A Study Guide--- edited by A. Heddaya


This document is intended primarily for undergraduate Computer Science students, although others---especially CS grad students---may find it useful. If you would like to pitch in, please do so.
Teaching or Learning?

The teacher teaches, the student learns, then the teacher certifies the success of this joint enterprise. The three activities of teaching, learning and evaluation, compete for the attention of students and faculty, often distracting students away from the centrality of their own learning process. For example, certain artifacts of the school organisation, such as the classroom setting, or the fact that the teacher is also the evaluator, seem to put teaching and the teacher in the central role. Students often respond by asking "what does the teacher want me to do [in order to give me the grade]?" instead of "how can I use the teacher to help me learn".

Problem solving

Honor

The community trusts its members to honor the notion of giving credit where credit is due: so, please acknowledge any sources you use in your course work. This requires proper citation of the source, and clear delineation of the material (e.g., code, algorithm, design idea, paraphrase, quotation, etc.) obtained from it.

Collaboration

Students are usually encouraged to collaborate in studying and on homeworks. To avoid gaining an unfair advantage (i.e., cheating or plagiarism) the rule is simple: produce the actual solution in isolation from others' work. That is, what you submit should be entirely your original expression, except for what you specifically credit to other sources. For example, copying without attribution any part, however small, of someone else's program constitutes plagiarism---even if you modify it, and even if the source is a textbook.

Reviewing

(((Weekly, at midterm, and at final.)))

Exams

  1. Read all questions before answering any.

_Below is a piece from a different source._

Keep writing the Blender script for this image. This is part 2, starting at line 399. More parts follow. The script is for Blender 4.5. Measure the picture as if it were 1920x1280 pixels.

If anything is unclear, ask the examiner.
  2. Address the easy questions first.
  3. Read each question twice before answering it. Identify what's required, and ask the examiner if unsure.
  4. When stumped or out of time on a question, sketch your approach to the answer, then revisit the question at the end of the exam.
  5. At end of exam, check your answer by applying it to simple examples.
  6. If you discover an error or an inconsistency in your answer, and you don't have time to fix it, then report your error.
  7. Never leave an exam early.
  8. Stretch before you read the questions, then again every 15 minutes, surveying the whole room to rest your eyes from constant focus at short range.

Grading

If the grader can easily fix it, then you get most of the credit. You receive non-zero (usually 10-20%) grade for any serious attempt.